AIM: Each line from the one containing "Write a Blender" through the one containing "PI = math.pi" is to be retyped exactly, both end lines included, and all other lines left out.

RECORDS FOR THE EXERCISE:
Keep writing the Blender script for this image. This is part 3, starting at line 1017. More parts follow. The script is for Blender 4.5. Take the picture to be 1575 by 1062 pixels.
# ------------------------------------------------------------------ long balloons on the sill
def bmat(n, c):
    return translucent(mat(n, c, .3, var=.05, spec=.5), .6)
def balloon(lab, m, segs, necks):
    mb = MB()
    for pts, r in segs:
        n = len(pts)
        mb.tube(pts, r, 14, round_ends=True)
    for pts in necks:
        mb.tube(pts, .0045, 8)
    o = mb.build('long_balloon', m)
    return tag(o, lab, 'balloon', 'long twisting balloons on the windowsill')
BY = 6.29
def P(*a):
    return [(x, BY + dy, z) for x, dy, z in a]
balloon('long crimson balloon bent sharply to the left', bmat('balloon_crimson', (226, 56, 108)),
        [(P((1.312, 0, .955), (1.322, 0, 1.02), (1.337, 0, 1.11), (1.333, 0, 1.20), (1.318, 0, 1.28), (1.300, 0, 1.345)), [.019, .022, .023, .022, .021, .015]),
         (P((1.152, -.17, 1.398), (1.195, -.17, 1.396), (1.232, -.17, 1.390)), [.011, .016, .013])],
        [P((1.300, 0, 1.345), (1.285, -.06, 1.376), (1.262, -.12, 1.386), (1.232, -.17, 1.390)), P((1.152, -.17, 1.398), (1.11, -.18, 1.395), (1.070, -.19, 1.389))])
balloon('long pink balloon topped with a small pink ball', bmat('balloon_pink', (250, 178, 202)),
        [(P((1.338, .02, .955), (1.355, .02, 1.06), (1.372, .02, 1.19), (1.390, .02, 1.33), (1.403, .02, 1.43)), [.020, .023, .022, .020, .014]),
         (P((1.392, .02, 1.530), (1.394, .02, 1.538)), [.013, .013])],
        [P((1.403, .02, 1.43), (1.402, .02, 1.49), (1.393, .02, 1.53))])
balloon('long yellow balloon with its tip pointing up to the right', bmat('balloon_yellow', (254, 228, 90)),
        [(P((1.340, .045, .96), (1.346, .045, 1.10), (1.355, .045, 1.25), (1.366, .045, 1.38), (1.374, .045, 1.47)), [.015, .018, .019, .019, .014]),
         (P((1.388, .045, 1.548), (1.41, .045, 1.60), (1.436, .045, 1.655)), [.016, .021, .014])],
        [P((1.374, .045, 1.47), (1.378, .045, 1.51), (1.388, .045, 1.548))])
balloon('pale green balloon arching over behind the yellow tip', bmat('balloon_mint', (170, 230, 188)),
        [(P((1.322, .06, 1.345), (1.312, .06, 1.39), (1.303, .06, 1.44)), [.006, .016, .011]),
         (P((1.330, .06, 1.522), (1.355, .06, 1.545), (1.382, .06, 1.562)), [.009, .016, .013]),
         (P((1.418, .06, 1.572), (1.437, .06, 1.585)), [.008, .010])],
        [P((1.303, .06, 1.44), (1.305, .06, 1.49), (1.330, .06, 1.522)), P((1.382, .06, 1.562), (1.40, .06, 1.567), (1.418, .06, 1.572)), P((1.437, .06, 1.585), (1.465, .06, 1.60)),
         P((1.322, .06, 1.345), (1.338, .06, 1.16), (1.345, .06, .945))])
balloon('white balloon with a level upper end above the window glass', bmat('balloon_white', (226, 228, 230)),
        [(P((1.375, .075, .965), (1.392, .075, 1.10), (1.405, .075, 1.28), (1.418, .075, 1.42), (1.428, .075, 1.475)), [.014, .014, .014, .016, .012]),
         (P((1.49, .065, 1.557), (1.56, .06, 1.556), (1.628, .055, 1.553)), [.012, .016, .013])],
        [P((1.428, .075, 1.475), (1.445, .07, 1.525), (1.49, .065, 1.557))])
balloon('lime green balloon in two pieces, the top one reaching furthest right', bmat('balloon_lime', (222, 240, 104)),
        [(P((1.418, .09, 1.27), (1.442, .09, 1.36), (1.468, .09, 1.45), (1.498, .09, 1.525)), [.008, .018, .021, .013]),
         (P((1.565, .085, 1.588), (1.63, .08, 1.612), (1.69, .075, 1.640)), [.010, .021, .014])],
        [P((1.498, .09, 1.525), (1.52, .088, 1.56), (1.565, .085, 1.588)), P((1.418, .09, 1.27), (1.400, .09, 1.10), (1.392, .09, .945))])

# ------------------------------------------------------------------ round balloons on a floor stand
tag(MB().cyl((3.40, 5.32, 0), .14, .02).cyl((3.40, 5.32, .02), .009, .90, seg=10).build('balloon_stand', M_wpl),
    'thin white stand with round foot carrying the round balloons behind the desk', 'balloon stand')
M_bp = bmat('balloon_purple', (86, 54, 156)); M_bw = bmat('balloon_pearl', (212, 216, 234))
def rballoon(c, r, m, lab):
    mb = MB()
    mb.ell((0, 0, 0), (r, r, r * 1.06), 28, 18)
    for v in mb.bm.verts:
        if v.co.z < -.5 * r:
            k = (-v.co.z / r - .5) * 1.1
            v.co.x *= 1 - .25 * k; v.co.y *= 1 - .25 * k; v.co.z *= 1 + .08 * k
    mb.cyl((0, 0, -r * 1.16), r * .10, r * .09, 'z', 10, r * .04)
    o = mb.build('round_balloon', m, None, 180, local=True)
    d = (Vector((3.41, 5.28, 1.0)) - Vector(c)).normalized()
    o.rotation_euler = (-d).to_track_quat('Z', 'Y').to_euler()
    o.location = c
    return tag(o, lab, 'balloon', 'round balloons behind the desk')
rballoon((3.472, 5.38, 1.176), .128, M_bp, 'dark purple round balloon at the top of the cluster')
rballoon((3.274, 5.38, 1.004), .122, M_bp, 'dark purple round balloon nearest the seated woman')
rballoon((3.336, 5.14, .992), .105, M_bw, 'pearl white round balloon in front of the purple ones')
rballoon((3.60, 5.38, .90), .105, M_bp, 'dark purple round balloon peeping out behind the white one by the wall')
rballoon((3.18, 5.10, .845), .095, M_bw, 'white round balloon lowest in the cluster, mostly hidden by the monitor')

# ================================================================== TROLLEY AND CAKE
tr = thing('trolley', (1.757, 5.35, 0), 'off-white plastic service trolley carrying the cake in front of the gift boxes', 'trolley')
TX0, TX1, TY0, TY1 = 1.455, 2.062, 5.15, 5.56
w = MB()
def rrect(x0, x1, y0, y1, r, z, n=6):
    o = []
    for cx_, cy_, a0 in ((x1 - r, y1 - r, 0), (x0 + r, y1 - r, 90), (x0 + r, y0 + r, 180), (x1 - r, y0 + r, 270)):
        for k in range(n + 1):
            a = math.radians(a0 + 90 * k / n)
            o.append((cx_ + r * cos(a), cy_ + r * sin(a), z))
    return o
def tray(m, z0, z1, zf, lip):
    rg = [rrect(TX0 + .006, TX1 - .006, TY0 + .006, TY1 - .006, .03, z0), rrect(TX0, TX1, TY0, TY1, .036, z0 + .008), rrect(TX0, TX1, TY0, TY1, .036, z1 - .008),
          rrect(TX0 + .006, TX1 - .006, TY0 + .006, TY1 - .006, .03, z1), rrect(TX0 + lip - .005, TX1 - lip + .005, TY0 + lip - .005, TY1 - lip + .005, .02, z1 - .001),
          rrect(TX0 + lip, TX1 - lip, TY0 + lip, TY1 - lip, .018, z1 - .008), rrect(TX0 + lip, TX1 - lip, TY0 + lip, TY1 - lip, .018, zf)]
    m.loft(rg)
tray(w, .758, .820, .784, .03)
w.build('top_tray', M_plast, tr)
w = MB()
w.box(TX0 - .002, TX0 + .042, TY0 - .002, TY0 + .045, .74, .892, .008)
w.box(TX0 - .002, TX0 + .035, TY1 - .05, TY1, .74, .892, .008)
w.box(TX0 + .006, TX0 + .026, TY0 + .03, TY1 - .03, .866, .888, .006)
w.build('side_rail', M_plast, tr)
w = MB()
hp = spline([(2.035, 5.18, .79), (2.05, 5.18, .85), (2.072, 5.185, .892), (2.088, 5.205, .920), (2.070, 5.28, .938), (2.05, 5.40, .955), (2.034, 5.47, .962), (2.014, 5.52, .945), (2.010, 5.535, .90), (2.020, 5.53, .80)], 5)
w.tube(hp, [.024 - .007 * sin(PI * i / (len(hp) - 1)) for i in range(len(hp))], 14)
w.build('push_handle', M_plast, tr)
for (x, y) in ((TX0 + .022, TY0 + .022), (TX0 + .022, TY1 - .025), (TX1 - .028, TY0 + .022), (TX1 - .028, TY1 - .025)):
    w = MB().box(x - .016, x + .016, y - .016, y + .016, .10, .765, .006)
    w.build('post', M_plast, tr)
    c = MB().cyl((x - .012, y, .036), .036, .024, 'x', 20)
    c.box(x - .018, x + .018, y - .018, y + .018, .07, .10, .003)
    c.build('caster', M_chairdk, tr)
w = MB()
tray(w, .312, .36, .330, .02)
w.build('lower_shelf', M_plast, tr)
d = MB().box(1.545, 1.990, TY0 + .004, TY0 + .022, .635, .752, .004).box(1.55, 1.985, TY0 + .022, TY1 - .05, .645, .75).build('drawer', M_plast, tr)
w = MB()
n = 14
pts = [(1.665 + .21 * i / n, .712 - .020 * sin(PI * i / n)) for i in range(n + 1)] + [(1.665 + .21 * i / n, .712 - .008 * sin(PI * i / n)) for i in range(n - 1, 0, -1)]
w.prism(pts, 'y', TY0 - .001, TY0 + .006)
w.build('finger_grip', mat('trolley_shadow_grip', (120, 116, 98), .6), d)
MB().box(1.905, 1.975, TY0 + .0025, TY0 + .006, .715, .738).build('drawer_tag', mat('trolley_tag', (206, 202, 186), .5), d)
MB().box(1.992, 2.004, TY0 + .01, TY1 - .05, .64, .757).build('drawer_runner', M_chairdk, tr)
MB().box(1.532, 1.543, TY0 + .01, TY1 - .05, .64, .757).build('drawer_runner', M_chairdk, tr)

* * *

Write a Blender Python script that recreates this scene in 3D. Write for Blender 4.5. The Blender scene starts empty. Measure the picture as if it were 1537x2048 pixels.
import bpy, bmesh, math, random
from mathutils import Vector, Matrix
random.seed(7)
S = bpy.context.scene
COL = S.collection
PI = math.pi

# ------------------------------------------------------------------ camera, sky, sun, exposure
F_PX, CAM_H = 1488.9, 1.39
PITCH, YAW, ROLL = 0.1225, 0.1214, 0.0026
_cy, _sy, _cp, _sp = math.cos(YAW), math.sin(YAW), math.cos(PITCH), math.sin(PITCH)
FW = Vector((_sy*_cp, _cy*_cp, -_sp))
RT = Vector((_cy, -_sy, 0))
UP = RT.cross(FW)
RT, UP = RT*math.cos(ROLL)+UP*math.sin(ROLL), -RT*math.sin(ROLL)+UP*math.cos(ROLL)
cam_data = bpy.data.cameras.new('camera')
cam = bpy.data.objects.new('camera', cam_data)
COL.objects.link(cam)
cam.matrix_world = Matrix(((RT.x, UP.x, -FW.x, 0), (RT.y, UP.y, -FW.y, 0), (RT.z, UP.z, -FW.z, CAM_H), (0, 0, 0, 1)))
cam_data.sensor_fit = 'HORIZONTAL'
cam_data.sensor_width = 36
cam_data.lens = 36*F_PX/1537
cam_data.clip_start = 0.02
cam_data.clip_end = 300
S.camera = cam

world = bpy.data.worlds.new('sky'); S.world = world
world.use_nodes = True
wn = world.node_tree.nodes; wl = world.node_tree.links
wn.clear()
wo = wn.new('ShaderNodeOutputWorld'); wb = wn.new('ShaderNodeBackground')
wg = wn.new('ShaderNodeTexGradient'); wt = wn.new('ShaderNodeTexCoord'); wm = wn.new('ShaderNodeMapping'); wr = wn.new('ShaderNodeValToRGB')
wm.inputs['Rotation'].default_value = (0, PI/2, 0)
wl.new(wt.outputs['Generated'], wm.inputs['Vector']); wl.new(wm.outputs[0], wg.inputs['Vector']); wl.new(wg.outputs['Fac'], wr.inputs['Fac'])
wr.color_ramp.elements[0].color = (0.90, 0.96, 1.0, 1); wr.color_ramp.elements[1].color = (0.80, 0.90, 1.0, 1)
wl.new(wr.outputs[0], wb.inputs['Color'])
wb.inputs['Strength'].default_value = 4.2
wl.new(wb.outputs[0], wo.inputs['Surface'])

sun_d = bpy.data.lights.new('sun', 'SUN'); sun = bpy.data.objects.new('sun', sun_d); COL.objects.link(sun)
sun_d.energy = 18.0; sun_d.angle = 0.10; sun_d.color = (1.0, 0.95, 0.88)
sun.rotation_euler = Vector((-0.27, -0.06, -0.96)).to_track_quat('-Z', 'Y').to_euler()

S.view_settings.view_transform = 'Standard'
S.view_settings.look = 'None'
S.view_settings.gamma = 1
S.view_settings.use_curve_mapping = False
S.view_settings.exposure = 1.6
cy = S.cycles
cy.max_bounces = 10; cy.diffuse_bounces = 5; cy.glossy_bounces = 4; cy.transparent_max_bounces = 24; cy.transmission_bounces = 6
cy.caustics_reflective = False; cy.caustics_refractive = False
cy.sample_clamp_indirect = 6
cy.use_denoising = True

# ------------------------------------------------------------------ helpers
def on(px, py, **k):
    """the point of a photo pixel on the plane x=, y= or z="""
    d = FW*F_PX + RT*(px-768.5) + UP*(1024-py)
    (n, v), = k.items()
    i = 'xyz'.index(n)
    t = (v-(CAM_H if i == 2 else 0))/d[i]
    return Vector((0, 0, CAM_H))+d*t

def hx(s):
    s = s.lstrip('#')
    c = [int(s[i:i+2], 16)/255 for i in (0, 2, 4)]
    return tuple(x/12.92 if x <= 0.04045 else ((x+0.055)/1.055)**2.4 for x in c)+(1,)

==

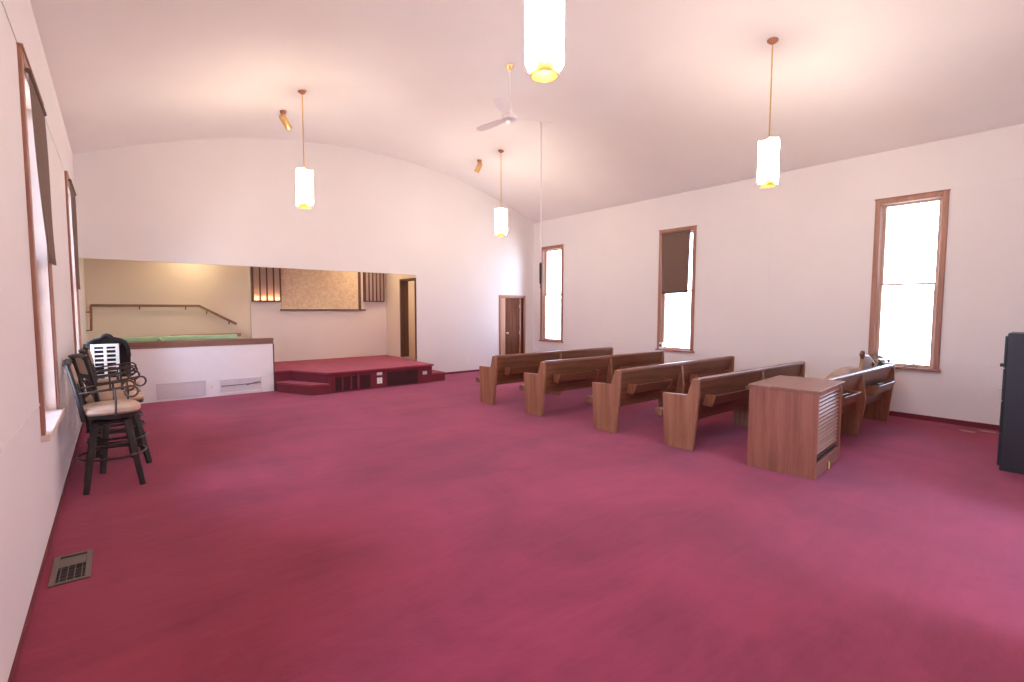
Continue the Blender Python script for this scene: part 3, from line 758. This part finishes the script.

FULL SOLUTION:
Write a Blender Python script that recreates this scene in 3D. Write for Blender 4.5. The Blender scene starts empty. Measure the picture as if it were 1537x2048 pixels.
import bpy, bmesh, math, random
from mathutils import Vector, Matrix
random.seed(7)
S = bpy.context.scene
COL = S.collection
PI = math.pi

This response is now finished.